Sylvia Townsend Warner

The December Countryman is now out, available in all good newsagents, or by subscription. I have reproduced my column below, with an added footnote.

I have just come across a fascinating collection of essays by Sylvia Townsend Warner, With the Hunted.[1] Warner enjoyed early literary success in the 1920s but by the time of her death in 1978 she had largely disappeared from view. As her biographer puts it, ‘being a woman and a lesbian and a Communist’ did not endear her to the literary establishment.

But as well as these things, Warner was a regular columnist for the Countryman, which she welcomed as a radical voice for change in the countryside. Of the five Countryman pieces reproduced in the book, the most personal is ‘The Way By Which I Have Come’. She recalls the ‘meadows of heavy clay (that had once grown good corn), massive hawthorn hedges, and a few slouching farmhouses’ around her childhood home in Harrow.
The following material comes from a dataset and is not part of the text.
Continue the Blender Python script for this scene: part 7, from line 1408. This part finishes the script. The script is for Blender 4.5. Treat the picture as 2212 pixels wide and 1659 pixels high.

Later she came to regard the countryside as a dark place, as well as a beautiful one, where ‘iniquities … thought of as rare vestigial occurrences in crime-sheets persisted and were taken as a matter of course’.[2] Her interest in her neighbours turned from enjoyment of ‘the wisdom, the good friendships, the traditions, the racy speech, the idiomatic quality of the English country worker’, to concern about their poverty – ‘the average number of sleepers per bedroom and of rats per sleeper’.

Throughout the essays radical politics go hand-in-hand with great lyricism and humour. I like her description of her guidebook to Somerset as more of ‘an err-and-stray book’. And I was fascinated by the contrast between her elegiac nostalgia for a rural Middlesex she never really knew and her excitement about change and modernity. Writing from Spain during the civil war she sees a rank of pylons – ‘ghostly silver, their delicate geometrical beauty most perfectly assorted to the austere landscape of Castille’ – as a promise ‘speaking of power and light coming to the darkened and exploited’.

I recommend Sylvia Townsend Warner. And if you cannot get hold of the book, listen to her on the website of the Poetry Archive reading, in old age, ‘Gloriana Dying’. Quite wonderful.

[1] With the Hunted: Selected Writings, edited by Peter Tolhurst, Black Dog Books, Norwich, 2012, £16.99

[2] I cut the full passage for reasons of space, but it is interesting, particularly in light of the scandals about child abuse in close (or closed) communities such as the BBC or the Catholic Church.

Warner recalls visiting her grandparents on the Surrey-Sussex border, where her grandfather had a country living. ‘Long afterwards my grandmother told me that not till she went to this village – she was an elderly woman then – did she realise that iniquities she had thought of as rare vestigial occurrences in crime-sheets persisted and were taken as a matter of course among the cottage homes of England. One punctual church-goer lived in open incest with his daughter. Rape and bestiality accompanied the course of true love, children had the upbringing of little hell-fiends. Worst of all was the indifference of public opinion and the ignorant hopeless resignation of the victims.’

This does not encourage rural nostalgia (Warner suspected the English pastoral was ‘a grim and melancholy thing’) but I thought of this passage when I read Andrew O’Hagan’s piece, ‘Light Entertainment’, in the London Review of Books: ‘There will always be a certain amount of embarrassment about Savile, not because we didn’t know but because we did.’